The paper, which also includes an interesting discussion on the use of ratings agencies to evaluate sovereign default and alternatives to a risk-free rate, considers the effect on investment as well as corporate finance. It argues that a lack of a risk-free investment will make risky investments appear even more risky to all investors. It could also result in less diversification in the absence of a risk-free rate for investors to fall back on.

“Having an investment that is risk free is critical not only for financial modeling but also for investor behavior and corporate financial analysis. From a measurement standpoint the return on the investment (the risk free rate) provides the basis for computing expected returns on risky assets and the presence of a riskless asset also changes investment, financing and dividend policy at firms.”

Some, however do not think this will have a material effect on asset management. According to Mr Morris, “Not having a risk-free rate is unlikely to change investors’ approach dramatically. Investors will still want to hold the least risky asset available but at some point some of the capital requirements could rise.”

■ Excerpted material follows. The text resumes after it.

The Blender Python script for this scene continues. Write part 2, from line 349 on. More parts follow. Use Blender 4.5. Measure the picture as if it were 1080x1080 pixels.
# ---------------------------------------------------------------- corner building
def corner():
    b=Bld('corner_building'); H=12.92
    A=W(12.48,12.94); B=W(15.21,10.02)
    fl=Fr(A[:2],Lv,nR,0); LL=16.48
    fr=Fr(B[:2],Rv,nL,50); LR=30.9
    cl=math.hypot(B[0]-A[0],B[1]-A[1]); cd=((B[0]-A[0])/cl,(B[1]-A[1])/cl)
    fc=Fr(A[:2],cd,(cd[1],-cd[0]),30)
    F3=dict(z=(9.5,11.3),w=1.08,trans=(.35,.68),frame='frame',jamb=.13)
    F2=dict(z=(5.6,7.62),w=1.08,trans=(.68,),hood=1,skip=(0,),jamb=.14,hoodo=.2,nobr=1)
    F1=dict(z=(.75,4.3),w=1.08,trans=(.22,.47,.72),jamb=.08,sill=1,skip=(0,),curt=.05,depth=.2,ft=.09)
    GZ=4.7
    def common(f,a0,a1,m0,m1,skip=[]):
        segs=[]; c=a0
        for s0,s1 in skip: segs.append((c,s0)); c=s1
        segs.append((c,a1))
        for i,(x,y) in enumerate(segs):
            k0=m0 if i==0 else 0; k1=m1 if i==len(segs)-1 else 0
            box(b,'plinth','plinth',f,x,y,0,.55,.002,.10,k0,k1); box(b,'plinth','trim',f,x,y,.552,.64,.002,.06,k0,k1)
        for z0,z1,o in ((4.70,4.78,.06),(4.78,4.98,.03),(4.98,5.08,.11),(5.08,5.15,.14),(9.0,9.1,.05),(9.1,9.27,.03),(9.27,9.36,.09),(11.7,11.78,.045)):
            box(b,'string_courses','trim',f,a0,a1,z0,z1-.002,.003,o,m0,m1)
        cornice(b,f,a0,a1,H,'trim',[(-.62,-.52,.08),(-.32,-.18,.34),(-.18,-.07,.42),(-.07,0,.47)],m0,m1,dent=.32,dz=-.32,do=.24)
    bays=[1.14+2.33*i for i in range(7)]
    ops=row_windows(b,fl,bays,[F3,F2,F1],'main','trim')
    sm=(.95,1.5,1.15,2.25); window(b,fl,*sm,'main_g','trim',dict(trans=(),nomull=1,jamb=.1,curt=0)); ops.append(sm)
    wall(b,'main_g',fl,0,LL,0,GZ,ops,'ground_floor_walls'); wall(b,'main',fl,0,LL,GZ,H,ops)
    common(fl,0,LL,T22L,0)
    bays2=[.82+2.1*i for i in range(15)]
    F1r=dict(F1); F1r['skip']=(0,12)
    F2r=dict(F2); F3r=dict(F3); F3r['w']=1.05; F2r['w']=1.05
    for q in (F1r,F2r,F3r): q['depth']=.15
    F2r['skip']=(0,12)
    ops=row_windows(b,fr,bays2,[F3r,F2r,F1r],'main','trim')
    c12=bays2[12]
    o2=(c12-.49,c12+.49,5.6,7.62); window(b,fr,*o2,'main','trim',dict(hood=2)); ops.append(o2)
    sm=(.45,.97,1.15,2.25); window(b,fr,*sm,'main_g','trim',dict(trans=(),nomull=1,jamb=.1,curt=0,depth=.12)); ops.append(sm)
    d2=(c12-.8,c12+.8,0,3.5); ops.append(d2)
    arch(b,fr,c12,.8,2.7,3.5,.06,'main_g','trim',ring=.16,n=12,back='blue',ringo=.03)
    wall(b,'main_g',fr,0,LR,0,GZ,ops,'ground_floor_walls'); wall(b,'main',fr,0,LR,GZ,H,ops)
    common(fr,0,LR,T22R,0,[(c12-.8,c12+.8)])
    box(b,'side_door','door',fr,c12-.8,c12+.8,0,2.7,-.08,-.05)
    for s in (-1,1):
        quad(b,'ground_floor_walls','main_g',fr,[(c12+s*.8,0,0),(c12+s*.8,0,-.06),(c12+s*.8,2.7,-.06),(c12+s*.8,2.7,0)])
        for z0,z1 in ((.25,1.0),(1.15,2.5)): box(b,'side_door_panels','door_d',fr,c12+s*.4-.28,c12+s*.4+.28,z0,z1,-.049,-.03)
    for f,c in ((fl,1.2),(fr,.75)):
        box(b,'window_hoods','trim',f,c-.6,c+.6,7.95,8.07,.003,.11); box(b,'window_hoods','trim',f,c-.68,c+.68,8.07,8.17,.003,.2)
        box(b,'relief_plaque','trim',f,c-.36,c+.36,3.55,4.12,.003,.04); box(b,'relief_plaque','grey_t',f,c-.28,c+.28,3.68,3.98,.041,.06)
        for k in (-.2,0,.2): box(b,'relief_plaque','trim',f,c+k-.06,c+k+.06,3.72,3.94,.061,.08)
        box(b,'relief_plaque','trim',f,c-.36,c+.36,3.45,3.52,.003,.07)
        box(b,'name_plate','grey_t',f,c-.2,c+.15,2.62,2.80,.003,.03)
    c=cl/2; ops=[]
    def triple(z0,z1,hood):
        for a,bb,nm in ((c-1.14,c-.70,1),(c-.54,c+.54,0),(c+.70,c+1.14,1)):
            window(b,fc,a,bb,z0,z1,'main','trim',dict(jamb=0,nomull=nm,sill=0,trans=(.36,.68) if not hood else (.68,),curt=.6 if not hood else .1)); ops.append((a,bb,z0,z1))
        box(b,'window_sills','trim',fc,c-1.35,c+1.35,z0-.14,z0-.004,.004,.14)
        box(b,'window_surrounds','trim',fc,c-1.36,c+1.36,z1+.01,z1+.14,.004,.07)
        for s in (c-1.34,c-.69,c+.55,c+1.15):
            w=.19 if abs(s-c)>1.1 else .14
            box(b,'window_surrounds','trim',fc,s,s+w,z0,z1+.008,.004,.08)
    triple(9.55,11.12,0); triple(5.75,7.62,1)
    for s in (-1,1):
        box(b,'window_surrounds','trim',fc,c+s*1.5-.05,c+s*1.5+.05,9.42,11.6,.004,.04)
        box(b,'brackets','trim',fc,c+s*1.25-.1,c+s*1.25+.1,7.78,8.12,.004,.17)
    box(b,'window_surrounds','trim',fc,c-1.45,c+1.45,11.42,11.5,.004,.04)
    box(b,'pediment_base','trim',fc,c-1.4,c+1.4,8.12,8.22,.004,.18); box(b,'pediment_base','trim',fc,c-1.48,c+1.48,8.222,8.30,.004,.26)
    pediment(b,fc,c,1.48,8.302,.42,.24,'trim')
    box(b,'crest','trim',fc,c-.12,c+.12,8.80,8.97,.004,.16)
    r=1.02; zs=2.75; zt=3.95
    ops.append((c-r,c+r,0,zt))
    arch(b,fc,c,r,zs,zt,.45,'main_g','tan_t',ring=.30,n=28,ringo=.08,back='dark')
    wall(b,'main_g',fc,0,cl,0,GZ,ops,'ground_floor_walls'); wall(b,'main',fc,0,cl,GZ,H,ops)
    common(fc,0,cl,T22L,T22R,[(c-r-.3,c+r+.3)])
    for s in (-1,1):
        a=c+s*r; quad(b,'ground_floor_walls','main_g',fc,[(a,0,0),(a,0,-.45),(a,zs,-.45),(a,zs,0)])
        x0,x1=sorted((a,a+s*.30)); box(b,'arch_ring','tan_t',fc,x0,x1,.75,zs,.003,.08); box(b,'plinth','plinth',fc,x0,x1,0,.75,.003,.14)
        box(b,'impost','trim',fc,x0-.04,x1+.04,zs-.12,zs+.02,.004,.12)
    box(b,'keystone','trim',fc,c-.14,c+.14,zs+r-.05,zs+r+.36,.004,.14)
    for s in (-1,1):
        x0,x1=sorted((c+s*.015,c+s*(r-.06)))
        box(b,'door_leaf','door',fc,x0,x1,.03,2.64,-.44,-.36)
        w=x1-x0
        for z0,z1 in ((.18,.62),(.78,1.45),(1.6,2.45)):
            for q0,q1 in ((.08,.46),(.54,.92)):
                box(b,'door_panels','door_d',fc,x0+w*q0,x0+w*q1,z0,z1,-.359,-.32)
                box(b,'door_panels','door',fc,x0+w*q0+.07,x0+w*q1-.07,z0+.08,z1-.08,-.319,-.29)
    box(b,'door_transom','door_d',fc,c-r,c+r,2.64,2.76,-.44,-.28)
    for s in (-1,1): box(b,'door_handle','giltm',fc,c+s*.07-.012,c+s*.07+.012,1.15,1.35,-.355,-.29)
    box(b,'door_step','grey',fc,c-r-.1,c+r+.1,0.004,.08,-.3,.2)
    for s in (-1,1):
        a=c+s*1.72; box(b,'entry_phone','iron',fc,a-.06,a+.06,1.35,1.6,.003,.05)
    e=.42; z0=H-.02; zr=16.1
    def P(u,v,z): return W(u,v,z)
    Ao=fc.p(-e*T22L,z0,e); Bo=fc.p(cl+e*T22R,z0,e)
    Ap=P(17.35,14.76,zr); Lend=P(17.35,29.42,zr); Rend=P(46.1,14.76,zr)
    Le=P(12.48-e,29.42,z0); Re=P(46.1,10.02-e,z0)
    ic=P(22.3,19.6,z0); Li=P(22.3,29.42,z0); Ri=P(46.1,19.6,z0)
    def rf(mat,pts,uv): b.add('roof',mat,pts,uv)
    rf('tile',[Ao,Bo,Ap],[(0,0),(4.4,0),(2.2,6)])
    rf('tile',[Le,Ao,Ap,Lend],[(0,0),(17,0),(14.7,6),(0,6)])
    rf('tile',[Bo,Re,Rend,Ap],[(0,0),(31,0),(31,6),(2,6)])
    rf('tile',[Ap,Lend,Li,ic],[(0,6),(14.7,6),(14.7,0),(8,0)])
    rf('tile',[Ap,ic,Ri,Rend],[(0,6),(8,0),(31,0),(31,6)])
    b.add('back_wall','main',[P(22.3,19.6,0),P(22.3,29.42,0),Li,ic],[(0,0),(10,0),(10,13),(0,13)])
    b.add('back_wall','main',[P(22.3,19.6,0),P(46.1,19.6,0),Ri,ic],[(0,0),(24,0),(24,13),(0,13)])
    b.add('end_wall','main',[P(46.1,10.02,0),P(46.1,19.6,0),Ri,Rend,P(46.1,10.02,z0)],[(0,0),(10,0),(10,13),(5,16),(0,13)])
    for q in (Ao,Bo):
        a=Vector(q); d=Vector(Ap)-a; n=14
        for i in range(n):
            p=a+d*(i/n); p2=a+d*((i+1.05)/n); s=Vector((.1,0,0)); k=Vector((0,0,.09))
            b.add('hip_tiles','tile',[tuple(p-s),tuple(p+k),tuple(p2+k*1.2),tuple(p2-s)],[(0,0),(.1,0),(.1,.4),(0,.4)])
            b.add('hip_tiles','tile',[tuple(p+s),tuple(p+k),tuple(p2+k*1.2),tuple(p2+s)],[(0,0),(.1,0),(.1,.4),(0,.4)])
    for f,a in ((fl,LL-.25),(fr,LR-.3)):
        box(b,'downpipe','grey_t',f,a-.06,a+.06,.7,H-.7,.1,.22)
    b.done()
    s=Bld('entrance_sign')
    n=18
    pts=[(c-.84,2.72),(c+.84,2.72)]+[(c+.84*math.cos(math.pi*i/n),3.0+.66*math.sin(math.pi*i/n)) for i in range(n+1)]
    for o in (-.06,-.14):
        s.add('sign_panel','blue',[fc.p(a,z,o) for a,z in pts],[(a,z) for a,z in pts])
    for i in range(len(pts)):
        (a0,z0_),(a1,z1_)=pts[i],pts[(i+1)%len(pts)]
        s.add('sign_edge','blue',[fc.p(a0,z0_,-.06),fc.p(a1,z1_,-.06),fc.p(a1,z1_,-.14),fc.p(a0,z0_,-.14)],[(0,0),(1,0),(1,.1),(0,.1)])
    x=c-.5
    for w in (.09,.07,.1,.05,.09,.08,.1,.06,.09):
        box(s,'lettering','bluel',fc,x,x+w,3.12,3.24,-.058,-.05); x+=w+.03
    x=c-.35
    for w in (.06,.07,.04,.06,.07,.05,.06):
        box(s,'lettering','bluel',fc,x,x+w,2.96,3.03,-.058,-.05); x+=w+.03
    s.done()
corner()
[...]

But the paper does raise an interesting point that is relevance in the overall discussion about the effects of regulation on markets in times of high volatility. “Investors may not consciously think about the riskless asset but having one provides psychological solace that in times of crisis, they will have a safe haven for their savings. Not having a riskless investment can therefore be unsettling for investors and can have significant consequences for the pricing of all risky assets.”

Tread lightly

There are a number of obvious reasons why no regulatory system can openly declare its government bonds to no longer be risk-free and Solvency II is unlikely to be a trailblazer in this respect. The panic such an open declaration would unleash would be difficult to comprehend and its effects potentially devastating.

Given the interconnectedness of the financial sector and growth potential – largely brought about by government bailouts – regulators must tread ever more carefully with counter-cyclical measures.